Section 7. Consolidation, Merger, etc. In case the Corporation
shall enter into any consolidation, merger, combination or other transaction in
which the shares of Common Stock are exchanged for or changed into other stock
or securities, cash and/or any other property, then in any such case the shares
of Series A Preferred Stock shall at the same time be similarly exchanged or
changed in an amount per share (subject to the provision for adjustment
hereinafter set forth) equal to 100 times the aggregate amount of stock,
securities, cash and/or any other property (payable in kind), as the case may
be, into which or for which each share of Common Stock is changed or exchanged.
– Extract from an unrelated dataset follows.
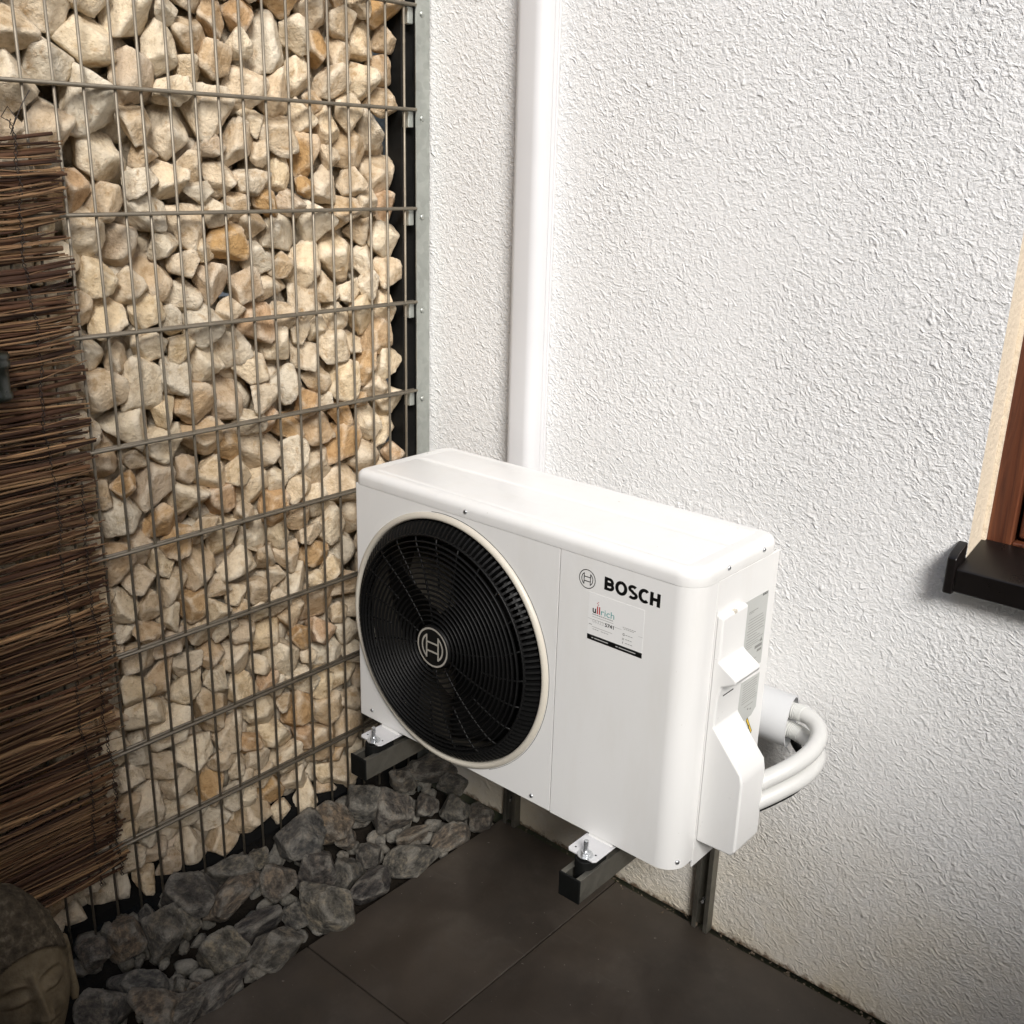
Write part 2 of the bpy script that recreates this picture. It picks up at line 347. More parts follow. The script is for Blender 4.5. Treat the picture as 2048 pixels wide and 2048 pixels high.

In the event the Corporation shall at any time (i) declare any dividend on
Common Stock payable in shares of Common Stock, (ii) subdivide the outstanding
Common Stock, or (iii) combine the outstanding Common Stock into a smaller
number of shares, then in each such case the amount to which the holders of
shares of Series A Preferred Stock are entitled as set forth in the preceding
sentence, shall be adjusted by multiplying the amount in effect immediately
prior to such event by a fraction the numerator of which is the number of shares
of Common Stock outstanding immediately after such event and the denominator of
which is the number of shares of Common Stock that were outstanding immediately
prior to such event.
Section 8. No Redemption. The shares of Series A Preferred
Stock shall not be redeemable.
Section 9. Ranking. The Series A Preferred Stock shall rank
junior to all other series of the Corporation's Preferred Stock, whether now
existing or hereinafter created, as to the payment of dividends and the
distribution of assets, unless the terms of any such series shall provide
otherwise.
Section 10. Amendment. The Articles of Incorporation of the
Corporation shall not be further amended in any manner which would materially
alter or change the rights, powers or preferences of the Series A Preferred
Stock so as to affect them adversely without the affirmative vote of the holders
of two-thirds or more of the outstanding shares of Series A Preferred Stock,
voting separately as a class.
Section 11. Fractional Shares. Series A Preferred Stock may be
issued in fractions of a share which shall entitle the holder, in proportion to
such holder's fractional shares, to exercise voting rights, receive dividends,
participate in distributions and to have the benefit of all other rights of
holders of Series A Preferred Stock.
IN WITNESS WHEREOF, I have subscribed my name this 10th day of
December, 1998.
/s/ X. X. Xxxxxx, Xx._________
Secretary
STATE OF MINNESOTA )
) SS.
COUNTY OF HENNEPIN )
The foregoing instrument was acknowledged before me this 10th day of
December, 1998 by X. X. Xxxxxx, Xx., the Secretary of National Computer Systems,
Inc., a Minnesota corporation, on behalf of the Corporation.